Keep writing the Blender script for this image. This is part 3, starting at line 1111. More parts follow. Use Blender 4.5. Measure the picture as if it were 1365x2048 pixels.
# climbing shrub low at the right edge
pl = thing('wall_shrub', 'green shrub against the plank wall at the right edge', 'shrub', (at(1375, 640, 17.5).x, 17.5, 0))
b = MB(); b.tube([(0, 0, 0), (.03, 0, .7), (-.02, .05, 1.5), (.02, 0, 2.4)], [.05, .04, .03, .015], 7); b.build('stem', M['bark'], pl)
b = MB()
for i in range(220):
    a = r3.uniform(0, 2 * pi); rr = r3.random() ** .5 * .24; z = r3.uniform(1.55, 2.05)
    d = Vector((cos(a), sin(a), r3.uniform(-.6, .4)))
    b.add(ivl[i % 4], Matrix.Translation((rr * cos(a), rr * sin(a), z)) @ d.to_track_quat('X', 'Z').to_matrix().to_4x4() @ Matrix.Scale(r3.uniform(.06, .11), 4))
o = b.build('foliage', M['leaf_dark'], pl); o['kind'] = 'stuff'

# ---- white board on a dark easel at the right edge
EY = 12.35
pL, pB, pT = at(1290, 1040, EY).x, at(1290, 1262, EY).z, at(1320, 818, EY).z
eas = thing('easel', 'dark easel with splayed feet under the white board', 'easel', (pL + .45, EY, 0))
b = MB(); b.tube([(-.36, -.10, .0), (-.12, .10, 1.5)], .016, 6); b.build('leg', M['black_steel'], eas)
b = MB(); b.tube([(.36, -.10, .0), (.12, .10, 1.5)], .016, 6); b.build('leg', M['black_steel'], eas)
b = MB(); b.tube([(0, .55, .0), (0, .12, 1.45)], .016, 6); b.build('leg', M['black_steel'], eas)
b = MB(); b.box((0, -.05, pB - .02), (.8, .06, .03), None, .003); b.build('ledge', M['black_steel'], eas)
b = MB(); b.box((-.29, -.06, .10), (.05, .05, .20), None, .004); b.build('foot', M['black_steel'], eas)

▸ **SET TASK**
All of the material above needs to be retyped word for word.

▸ **ANSWER TO THIS TASK**
Keep writing the Blender script for this image. This is part 3, starting at line 1111. More parts follow. Use Blender 4.5. Measure the picture as if it were 1365x2048 pixels.
# climbing shrub low at the right edge
pl = thing('wall_shrub', 'green shrub against the plank wall at the right edge', 'shrub', (at(1375, 640, 17.5).x, 17.5, 0))
b = MB(); b.tube([(0, 0, 0), (.03, 0, .7), (-.02, .05, 1.5), (.02, 0, 2.4)], [.05, .04, .03, .015], 7); b.build('stem', M['bark'], pl)
b = MB()
for i in range(220):
    a = r3.uniform(0, 2 * pi); rr = r3.random() ** .5 * .24; z = r3.uniform(1.55, 2.05)
    d = Vector((cos(a), sin(a), r3.uniform(-.6, .4)))
    b.add(ivl[i % 4], Matrix.Translation((rr * cos(a), rr * sin(a), z)) @ d.to_track_quat('X', 'Z').to_matrix().to_4x4() @ Matrix.Scale(r3.uniform(.06, .11), 4))
o = b.build('foliage', M['leaf_dark'], pl); o['kind'] = 'stuff'

# ---- white board on a dark easel at the right edge
EY = 12.35
pL, pB, pT = at(1290, 1040, EY).x, at(1290, 1262, EY).z, at(1320, 818, EY).z
eas = thing('easel', 'dark easel with splayed feet under the white board', 'easel', (pL + .45, EY, 0))
b = MB(); b.tube([(-.36, -.10, .0), (-.12, .10, 1.5)], .016, 6); b.build('leg', M['black_steel'], eas)
b = MB(); b.tube([(.36, -.10, .0), (.12, .10, 1.5)], .016, 6); b.build('leg', M['black_steel'], eas)
b = MB(); b.tube([(0, .55, .0), (0, .12, 1.45)], .016, 6); b.build('leg', M['black_steel'], eas)
b = MB(); b.box((0, -.05, pB - .02), (.8, .06, .03), None, .003); b.build('ledge', M['black_steel'], eas)
b = MB(); b.box((-.29, -.06, .10), (.05, .05, .20), None, .004); b.build('foot', M['black_steel'], eas)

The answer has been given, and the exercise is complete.